Staffing merry go-round
There has been much discussion of the Great Resignation that took place in 2021. The Washington wine industry also saw numerous changes at high profile positions.
In addition to the two changes mentioned above, long-time winery J. Bookwalter in Kennewick also saw a change, with Jeremy Santos taking the reins of its 50,000 case per year production. “It was too good of an opportunity to pass up,” says Santos, who had previously been at Mercer Estates. “The winery has such a great heritage, the grape sourcing is amazing, and the Bookwalter quality is through the roof. It’s a great thing to walk into.” Bookwalter also completed construction of a new, 20,000-square foot winery and tasting room in 2021.
Among other significant changes were at Matthews in Woodinville, which hired the team of Alex Stewart, Jesse Schmidt and Hal Iverson. The three had previously worked together at Quilceda Creek.
“Alex and I have been friends for a long time, and the stars just aligned right now for everybody,” says Matthews proprietor Bryan Otis.
“The fact that they’re coming over and working on stuff that we feel passionate about is really, really special.”
With the Great Resignation continuing, expect more winemaker shuffling in 2022.
Betz declassifies 2020 vintage
While there was a lot of exciting news in Washington wine last year, there were some less positive developments.

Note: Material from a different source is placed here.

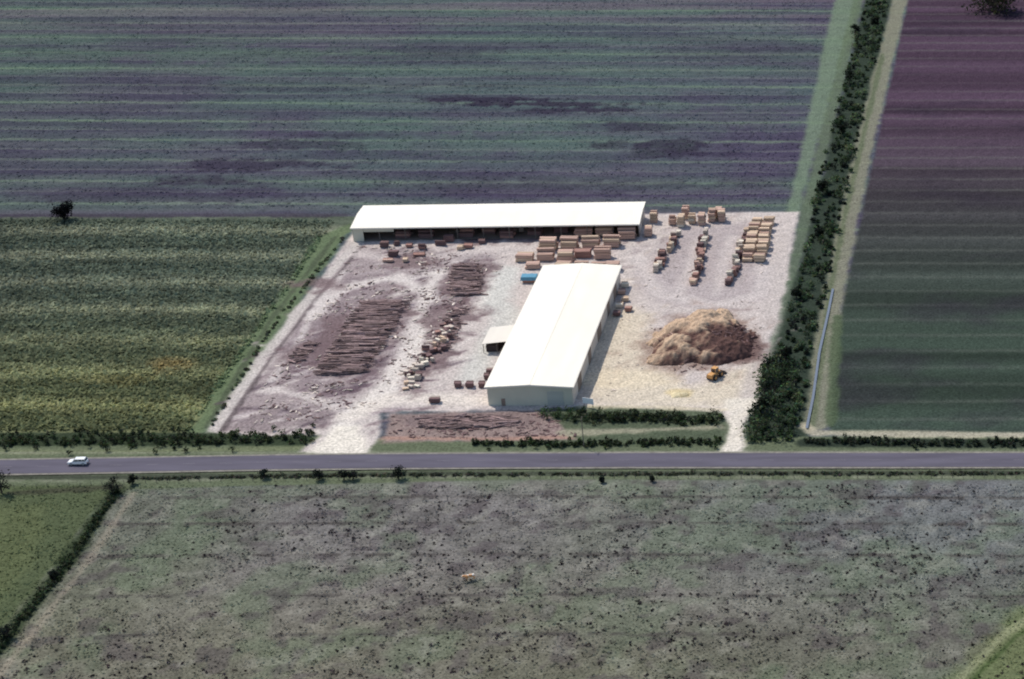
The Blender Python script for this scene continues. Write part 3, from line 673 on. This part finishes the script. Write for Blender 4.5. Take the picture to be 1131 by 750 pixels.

Betz Family Winery in Woodinville announced it would not be releasing its 2020 vintage wines due to concerns about smoke impact from wildfires.
“We determined that there’s absolutely no way we would ever produce a [2020] vintage of Betz,” owner Steve Griessel said after months of his team doing sensory and analytic testing of the wines.
While Betz won’t be releasing its 2020 wines, many other producers are optimistic about what will come out of the vintage. Many high-quality white wines have already been released.